Most people know Michael Cunningham as the man that wrote “The Hours.” You know, the novel behind that movie where Nicole Kidman donned an ugly fake nose to look like Virginia Woolf? The book, published in 1998, weaves together the lives of three women affected by Virginia Woolf’s novel, Mrs. Dalloway, one of them being Woolf herself.

However, when Cunningham addressed a room full of students, faculty, and community members at the Memorial Chapel on Wednesday night as the 2011 Annie Sonnenblick Lecturer, he did not mention the book during his “five minute” talk on the history of the novel nor after reading from his yet-to-be published novel Sleepless. In fact, the novel, which won him the Pulitzer Prize in 1999, was not mentioned until the question and answer session, when an audience member asked why Cunningham chose to base the novel off of Mrs. Dalloway.

Cunningham laughed and then launched, with the quick-paced oratory that had become his signature, into a story of a failed attempt to impress a coolly intellectual girl a few grades ahead of him in high school. After quoting some Leonard Cohen, she apparently asked him, “Have you ever thought of being less stupid?” and suggested that he pick up Mrs. Dalloway if he wanted to improve his mental self.

“I’ve always had a flirtatious relationship—with reality,” he said to explain the experience, which inspired a collective chuckle from the audience.

At 15, Cunningham admitted that he didn’t have the best grasp of Mrs. Dalloway, but was all the same inspired by the muscularity and dynamism of Woolf’s prose.

It was in this simultaneously self-mocking and illustrious manner of speaking that Cunningham delivered his lecture and reading to the Wesleyan community.

Titled off the cuff as, “The Entire History of the English and American Novel in Five Minutes,” he began with a qualifier: “Much of what you’re about to hear is wrong.”

He proceeded in a whirlwind of pithy generalizations to broadly define a contextual chronology of British and American fiction. He explained that the true birth of the novel occurred in the “disreputable” days of serialized tabloid fiction and self-improvement tales; then there were the Brontës and the Victorians, who created novels as “higher” art forms, although they were still confined to a moral universe. Next were Dickens and Eliot, who moved moral fiction into the realm of the political and the philosophical, followed by Henry James, who brought to English literature the idea that morality is individual rather than universal (and introduced the unreliable narrator). Next were the modernists: Virginia Woolf and James Joyce—the writers who most influenced Cunningham and who ended the sense of novels as “told tales” by “immers[ing] us in the minds and souls of [characters], and telling us to find our way out the best we can.” Those were succeeded by the postmodernists.

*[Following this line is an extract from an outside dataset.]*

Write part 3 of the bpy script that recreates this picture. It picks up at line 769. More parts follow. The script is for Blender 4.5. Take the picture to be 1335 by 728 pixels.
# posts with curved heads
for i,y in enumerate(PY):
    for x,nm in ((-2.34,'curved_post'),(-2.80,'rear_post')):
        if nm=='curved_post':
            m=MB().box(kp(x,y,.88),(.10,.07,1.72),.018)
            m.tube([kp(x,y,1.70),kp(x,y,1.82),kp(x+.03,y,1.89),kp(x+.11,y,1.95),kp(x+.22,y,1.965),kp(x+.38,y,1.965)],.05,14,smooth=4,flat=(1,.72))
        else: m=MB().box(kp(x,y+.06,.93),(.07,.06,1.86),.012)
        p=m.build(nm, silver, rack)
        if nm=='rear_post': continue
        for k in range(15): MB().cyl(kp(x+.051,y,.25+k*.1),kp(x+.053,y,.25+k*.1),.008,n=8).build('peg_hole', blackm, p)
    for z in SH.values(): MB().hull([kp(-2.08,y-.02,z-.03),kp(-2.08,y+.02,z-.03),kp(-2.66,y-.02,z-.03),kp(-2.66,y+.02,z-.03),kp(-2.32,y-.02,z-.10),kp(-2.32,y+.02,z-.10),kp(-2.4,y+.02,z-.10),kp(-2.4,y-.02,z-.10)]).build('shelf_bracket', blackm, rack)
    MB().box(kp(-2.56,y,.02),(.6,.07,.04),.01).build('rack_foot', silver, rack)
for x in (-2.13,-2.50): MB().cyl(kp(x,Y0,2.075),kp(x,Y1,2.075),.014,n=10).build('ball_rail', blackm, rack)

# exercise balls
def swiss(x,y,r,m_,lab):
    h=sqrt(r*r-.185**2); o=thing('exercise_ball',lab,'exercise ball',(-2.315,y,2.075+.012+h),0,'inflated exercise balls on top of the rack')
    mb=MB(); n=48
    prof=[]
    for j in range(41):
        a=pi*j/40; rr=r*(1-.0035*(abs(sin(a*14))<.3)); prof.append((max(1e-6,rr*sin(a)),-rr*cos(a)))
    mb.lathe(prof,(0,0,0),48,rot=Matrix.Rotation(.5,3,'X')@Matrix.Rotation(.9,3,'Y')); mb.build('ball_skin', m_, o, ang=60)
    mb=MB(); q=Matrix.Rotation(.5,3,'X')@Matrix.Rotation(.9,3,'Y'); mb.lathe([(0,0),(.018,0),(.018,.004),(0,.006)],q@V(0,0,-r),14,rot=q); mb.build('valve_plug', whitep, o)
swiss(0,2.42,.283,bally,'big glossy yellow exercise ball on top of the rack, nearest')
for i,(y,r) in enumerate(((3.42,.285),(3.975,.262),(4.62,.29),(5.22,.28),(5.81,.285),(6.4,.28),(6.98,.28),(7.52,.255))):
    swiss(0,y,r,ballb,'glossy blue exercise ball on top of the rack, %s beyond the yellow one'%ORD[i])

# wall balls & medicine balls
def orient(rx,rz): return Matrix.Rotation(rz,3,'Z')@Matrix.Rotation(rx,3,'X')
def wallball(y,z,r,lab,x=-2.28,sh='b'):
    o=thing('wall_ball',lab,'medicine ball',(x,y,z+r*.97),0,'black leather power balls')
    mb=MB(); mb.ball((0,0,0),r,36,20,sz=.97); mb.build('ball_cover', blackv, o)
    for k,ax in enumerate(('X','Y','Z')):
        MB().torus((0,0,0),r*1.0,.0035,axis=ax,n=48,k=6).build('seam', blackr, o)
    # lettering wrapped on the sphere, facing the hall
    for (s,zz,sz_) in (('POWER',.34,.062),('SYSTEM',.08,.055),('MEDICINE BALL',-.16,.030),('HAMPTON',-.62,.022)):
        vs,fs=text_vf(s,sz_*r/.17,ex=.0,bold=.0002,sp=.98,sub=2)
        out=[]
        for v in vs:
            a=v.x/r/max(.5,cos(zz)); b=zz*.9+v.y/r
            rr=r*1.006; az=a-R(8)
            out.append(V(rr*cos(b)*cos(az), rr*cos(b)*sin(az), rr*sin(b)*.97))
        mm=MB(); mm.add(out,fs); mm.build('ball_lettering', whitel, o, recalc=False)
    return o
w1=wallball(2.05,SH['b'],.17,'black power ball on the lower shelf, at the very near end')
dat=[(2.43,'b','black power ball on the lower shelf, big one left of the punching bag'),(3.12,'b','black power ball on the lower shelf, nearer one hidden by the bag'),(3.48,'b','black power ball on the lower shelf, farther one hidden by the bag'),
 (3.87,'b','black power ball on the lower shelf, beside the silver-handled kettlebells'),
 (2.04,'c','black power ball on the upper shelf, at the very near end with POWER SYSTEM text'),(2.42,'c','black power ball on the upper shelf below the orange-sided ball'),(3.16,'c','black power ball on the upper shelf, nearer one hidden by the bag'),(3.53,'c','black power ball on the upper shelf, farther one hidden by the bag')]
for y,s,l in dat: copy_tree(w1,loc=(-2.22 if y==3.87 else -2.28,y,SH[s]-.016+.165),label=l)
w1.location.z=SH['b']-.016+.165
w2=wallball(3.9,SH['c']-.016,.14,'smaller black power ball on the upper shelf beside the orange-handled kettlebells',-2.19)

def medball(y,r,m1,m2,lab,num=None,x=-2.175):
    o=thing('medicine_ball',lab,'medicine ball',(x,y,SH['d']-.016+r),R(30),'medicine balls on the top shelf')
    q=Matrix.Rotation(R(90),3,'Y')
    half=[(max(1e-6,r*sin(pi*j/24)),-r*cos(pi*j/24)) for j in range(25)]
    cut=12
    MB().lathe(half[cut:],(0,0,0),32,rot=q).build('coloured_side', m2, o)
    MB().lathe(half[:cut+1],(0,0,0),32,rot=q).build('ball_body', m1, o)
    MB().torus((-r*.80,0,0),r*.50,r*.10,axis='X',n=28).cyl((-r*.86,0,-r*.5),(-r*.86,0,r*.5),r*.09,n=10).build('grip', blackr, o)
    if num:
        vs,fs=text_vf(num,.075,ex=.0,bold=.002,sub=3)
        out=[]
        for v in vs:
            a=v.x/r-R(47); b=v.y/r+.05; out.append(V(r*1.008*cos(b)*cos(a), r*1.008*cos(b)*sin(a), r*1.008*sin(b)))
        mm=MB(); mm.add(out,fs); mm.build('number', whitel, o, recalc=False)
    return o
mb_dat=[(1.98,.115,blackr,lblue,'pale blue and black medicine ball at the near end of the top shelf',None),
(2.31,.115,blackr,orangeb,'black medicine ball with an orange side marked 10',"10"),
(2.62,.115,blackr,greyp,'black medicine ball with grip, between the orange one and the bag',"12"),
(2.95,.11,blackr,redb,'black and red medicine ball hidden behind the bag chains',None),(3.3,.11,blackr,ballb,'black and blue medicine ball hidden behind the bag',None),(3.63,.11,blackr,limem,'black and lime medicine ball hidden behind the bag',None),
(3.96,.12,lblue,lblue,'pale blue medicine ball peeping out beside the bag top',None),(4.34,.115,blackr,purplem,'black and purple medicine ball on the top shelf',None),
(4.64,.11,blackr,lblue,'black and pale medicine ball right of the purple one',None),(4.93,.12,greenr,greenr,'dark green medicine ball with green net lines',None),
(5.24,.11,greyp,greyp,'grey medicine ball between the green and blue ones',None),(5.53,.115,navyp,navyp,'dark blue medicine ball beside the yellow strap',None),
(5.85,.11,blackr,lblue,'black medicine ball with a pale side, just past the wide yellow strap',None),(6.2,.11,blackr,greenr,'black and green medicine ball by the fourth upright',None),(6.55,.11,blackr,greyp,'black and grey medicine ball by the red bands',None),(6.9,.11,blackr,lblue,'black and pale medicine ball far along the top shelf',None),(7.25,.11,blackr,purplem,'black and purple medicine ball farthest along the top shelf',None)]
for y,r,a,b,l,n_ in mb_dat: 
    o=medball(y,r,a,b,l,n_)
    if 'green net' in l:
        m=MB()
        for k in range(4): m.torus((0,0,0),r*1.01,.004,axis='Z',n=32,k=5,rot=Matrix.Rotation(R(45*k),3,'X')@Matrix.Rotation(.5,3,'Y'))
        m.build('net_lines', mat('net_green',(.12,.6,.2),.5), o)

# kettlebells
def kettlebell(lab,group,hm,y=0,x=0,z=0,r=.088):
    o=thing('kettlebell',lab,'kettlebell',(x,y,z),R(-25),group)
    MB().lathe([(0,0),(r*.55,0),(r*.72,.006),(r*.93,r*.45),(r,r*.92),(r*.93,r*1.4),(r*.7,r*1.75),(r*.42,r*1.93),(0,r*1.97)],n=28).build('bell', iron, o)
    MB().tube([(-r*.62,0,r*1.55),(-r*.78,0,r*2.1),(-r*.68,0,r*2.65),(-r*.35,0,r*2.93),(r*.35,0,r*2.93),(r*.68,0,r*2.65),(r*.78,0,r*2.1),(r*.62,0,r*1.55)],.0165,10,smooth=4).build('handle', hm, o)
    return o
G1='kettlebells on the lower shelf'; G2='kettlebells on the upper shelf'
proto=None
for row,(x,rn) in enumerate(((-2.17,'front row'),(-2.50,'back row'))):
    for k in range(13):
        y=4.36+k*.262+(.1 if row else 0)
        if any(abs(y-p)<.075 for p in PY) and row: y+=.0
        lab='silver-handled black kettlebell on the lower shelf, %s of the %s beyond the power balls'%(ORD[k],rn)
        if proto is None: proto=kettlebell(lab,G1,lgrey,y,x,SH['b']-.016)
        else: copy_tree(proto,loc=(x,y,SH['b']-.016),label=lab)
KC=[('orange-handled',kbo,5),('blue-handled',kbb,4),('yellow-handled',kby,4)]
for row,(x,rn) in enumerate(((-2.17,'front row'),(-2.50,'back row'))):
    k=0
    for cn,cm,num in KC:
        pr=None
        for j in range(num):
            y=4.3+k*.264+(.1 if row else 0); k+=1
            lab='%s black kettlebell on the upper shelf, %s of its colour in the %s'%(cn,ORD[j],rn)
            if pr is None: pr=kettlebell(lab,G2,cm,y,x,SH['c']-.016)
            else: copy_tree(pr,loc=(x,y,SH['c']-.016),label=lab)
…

“Nobody knows what postmodernism is,” he wryly added.

This grouping consisted of the likes of Donald Barthelme, and perhaps Robert Coover’s “period of experimentation,” and the “giant white guys” like Philip Roth. Of course, there are also contemporary greats like Thomas Pynchon and Don Delillo, he said. And now there is contemporary fiction’s possible “period of diversity,” filled with contemporary authors who defy classification, such as Cormac McCarthy, George Saunders, and Jhumpa Lahiri.

The lecture actually lasted longer than five minutes.

Directly after, he read from the first chapter of a novel that he has yet to finish, tentatively titled “Sleepless”, which notably has a dead dog, a long, silent drive south, two drug users who drift unmoored through towns, parking lots, and bathrooms.

The following morning, Cunningham led a “master class,” which centered on the discussion of two prizewinning stories respectively written by Emily Kossow ’11 and by an anonymous recent Wesleyan graduate.

“He humorously and somewhat intensively looked at the stories, and spent a decent amount of time on their flaws,” said Dan Nass ’13, who attended the morning class and who serves as a T.A. in Adjunct Professor of English and Director of Writing Programs Anne Greene’s Distinguished Writers, New Voices course. “He was very open about criticizing them.”

His lasting message to the Wesleyan community rested on the novel.

“The novel is our last and best method of producing empathy…” he said. “A novel can take us into the mind and heart of someone very different from ourselves. If we insist on moral judgments, we may not be doing our jobs.”